WSBA’s Committee on Professional Ethics recently released an advisory opinion on withdrawal issues in for public court proceedings.


The Washington State Bar Association’s Committee on Professional Ethics recently released an advisory opinion surveying withdrawal issues in the context of public court proceedings. Advisory Opinion 201701 primarily addresses what you can — and can’t — say in public court papers and related public proceedings. In doing so, the opinion analyzes the sensitive intersection between the withdrawal rule — RPC 1.16 — and the confidentiality rule — RPC 1.6.

Although CR 71(c) allows withdrawal by notice in a civil case if neither the client nor the opposing party objects. Withdrawing counsel must obtain court permission under CR 71(c)(4) if there is an objection. Similarly, CrR 3.1(e) requires court permission in a criminal case if a trial has been set. RPC 1.16(c), in turn, requires compliance with applicable court rules — including, if necessary, court permission — when withdrawing.

At the same time, the duty of confidentiality remains even when a lawyer is withdrawing. Opinion 201701 echoes Comment 3 to RPC 1.16 that in public motion papers and related public proceedings, “[t]he lawyer’s statement that professional considerations require termination of the representation ordinarily should be accepted as sufficient.”

Comment 3, however, recognizes the dilemma if the court involved wants fuller explanation: “The court may request an explanation for the withdrawal, while the lawyer may be bound to keep confidential the facts that would constitute such an explanation.” RPC 1.6(b)(6) solves this dilemma in part by allowing a lawyer to disclose otherwise confidential information in response to a court order. Therefore, Opinion 201701 concludes that a lawyer may offer a fuller explanation if ordered to do so and if available procedural tools are used to protect client confidentiality:

    “Lawyer may offer to provide additional information to the trial court in camera and under seal if ordered to do so. Such a statement does nothing more than reflect the trial court’s authority to order such information and the Lawyer’s ability to reveal information pursuant to a court order under RPC 1.16(b)(6).”

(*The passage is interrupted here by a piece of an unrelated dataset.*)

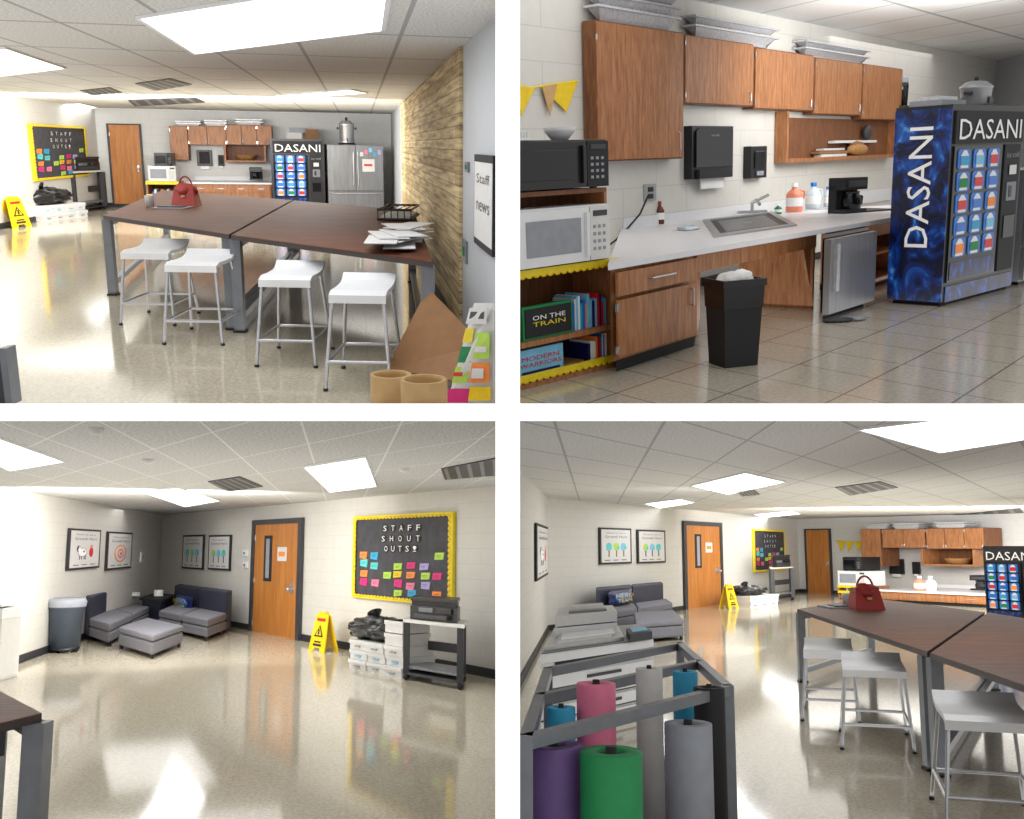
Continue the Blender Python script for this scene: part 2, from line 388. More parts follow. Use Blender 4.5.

Advisory Opinion 201701 also addresses the still rarer scenario where a court will not allow withdrawal unless the reasons are stated fully on the public record. In that situation, the opinion suggests that the lawyer delay disclosure and seek interlocutory appellate review unless the lawyer is threatened with immediate contempt.
The opinion further notes that if the client seeks appellate review, then the lawyer should also delay providing additional information until the appeal is resolved.
Finally, the advisory opinion provides a very useful roadmap for lawyers in an always difficult situation. Additional helpful guidance in the form of a recent ABA opinion on withdrawal — Formal Opinion 476 (2016) — is available on the ABA’s web site.